As I write these words, Mrs. Brame remains in critical condition, the children, thankfully, are being shielded from the media by their family, and we are praying for them all. In the meantime, we, the horrified and grieving community, have begun to respond. Why didn’t anyone listen to Mrs. Brame’s pleas for protection? Why didn’t anyone see this coming? Did Chief Brame’s high position afford him some “protection” that he really shouldn’t have had?

But these questions aren’t really questions at all. They are answers – answers to a bigger question, one that is far more profound and far more human than we may realize. The question we’re really asking is: What does this horrible tragedy mean?

We go about our daily lives, worrying about our daily little concerns when, seemingly out of nowhere, a horrible tragedy occurs. It hits us hard – like a brutal punch in the gut on a day when we least expect it.

That’s why we try to find meaning. After all, people don’t just come up to you and punch you in the stomach for no reason. There must have been something that provoked this; there must have been some way to prevent this attack; there must be something we can learn from it. Yes, we cry, there must be a moral to this story.

Sadly, there isn’t. This tragedy wasn’t a fairy tale with a neat little moral a the end, it was a murder-suicide, and murder-suicides tend not to have any clear morals at all. Oh, we’ve tried to find them of course, and we will surely continue to do so. Just read the papers and watch TV – you’ll find all kinds of suggestions as to what this story “really” means.

Many of the arguments are valid, of course; others are not. What they share in common, however, is their deep rootedness in the horror we share over this terrible event.

And here, perhaps, is one lesson that we really can take from this tragedy – one that is simple, yet overwhelmingly powerful: This event horrified us all.

In other times and places, an incident such as this would have seemed far more commonplace, and may not have received much notice. But here in Tacoma, and indeed throughout the United States and elsewhere, it shakes us to the core. Here, when tragedies like this occur, we often don’t know how to respond, but the fact is that we want to do something, anything we can, to help. Here, it does get our attention. Here, we all pray for Mrs. Brame’s recovery, for the welfare of her children, and that somehow humanity can learn to avoid tragedies such as this in the future.
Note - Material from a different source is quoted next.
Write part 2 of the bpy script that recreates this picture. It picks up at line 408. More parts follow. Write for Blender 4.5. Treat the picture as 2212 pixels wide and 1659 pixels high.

Some say that people are naturally good; others, that people are naturally sinful. Judaism holds that we are inherently neither good nor evil, but innocent, and that we each choose goodness or evil every moment. I have always embraced that truth, and I continue to do so. Now, however, having seen our community’s response this week, I can also say that, although we are indeed free to choose good or evil, around here most people choose to be good. Yes, there are thieves, murderers, and evildoers aplenty among us, but most of us weep for children who are suddenly orphaned. Most of us are horrified to learn of a young woman shot down in the prime of her life. Most of us decry unjust violence, and we do so from the bottom of our hearts.

We reel in shock, stumbling around in the darkness wrought by this evil deed, trying to find something firm to grasp, or even a faint ray of light to show us the way out. There, in that darkness, we find one another and, realizing that we are not alone in our search, and we take hands and hold on tight. We have made what is perhaps the most important realization of all – that here in the darkness with us are others who share our horror at evil, and our commitment to all that is most precious in life. Thus, we continue, hand-in-hand, to find our way together.

And as we do so, we continue our heartfelt prayers that Mrs. Brame and her children find healing, comfort, and peace. Kein y’hi ratzon – so may this be God’s will.